Книги, годы, жизнь. Автобиография советского читателя | страница 70
А в далеком 1973-м в нашем доме появится украденный из типографии, непереплетенный блок томика Мандельштама из «Библиотеки поэта». В Горьком эту книжку достать было практически невозможно, и когда мама оказалась в очередной командировке в Ленинграде, она отправилась на знаменитую «в узких кругах» книжную барахолку, располагавшуюся в потайном глухом дворе Литейного проспекта. Прислушавшись к ее осторожному бормотанию «Куплю Мандельштама, куплю Мандельштама…», подошел молодой человек, сунул в обмен на протянутые 60 рублей (половину тогдашней средней зарплаты) бумажный сверток и предупредил: «Не разворачивайте!» Видимо, мать не сумела скрыть своей растерянности, потому что «продавец» улыбнулся и добавил: «Здесь есть спекулянты, но жуликов здесь нет». Зайдя в парикмахерскую и усевшись под феном, мама трясущимися руками развернула газетную обертку – под ней был Мандельштам.
Одним из весьма значимых для меня результатов гайдаровских реформ станет ликвидация вконец замучившего товарного дефицита – помимо позорных талонов на самое необходимое, в 6 утра я бежала занимать очередь за молоком для маленького сына. Даже в относительно благополучном 1980 году на пятом месяце беременности пришлось ехать за пеленками и прочим детским приданым в Ленинград: в Горьком в буквальном смысле не было ничего. После 1992 года меня не могло не радовать и как на дрожжах растущее книжное изобилие. Но вот исчезновение знаменитого советского книжного «черного рынка»… Господи, какие люди появлялись на книжных развалах в укромных городских уголках, какие знакомства завязывались, сколько раздавалось остроумных и глубокомысленных реплик, какие споры кипели над разложенными прямо на земле томиками! Достаточно сказать, что главную любовь своей жизни, отца моего единственного сына я встретила на книжной барахолке.

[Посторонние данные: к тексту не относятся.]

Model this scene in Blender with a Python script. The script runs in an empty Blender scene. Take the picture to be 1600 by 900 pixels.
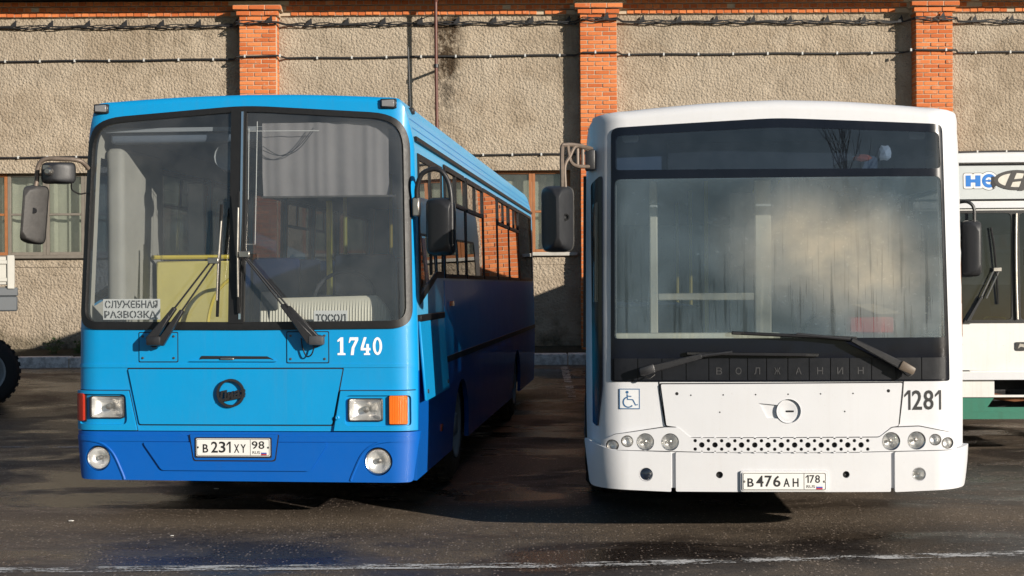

А книжные магазины! В советское время любой занюханный райцентр имел вполне приличную книжную «торговую точку». Поскольку в Горьком дефицитные издания исчезали с прилавков мгновенно (или вообще на них не появлялись), приходилось обшаривать магазины Ветлуги, Линды, Павлова – и сколько находок ждало меня там: от томика стихов Юлиана Тувима до Хулио Кортасара в серии «Мастера современной прозы». Розыски в букинистических отделах тоже приносили свои плоды, хотя редкими изданиями и вообще полиграфическими изысками я никогда не увлекалась – был бы текст, пригодный для чтения. Правда, увидев в домашней пушкиниане Г. В. Бедняева (нижегородского поэта и преподавателя с маминой кафедры) полного прижизненного «Онегина» 1833 года, я вздрогну и, спросив разрешения, благоговейно поглажу и даже понюхаю шероховатую обложку из плотной серой бумаги.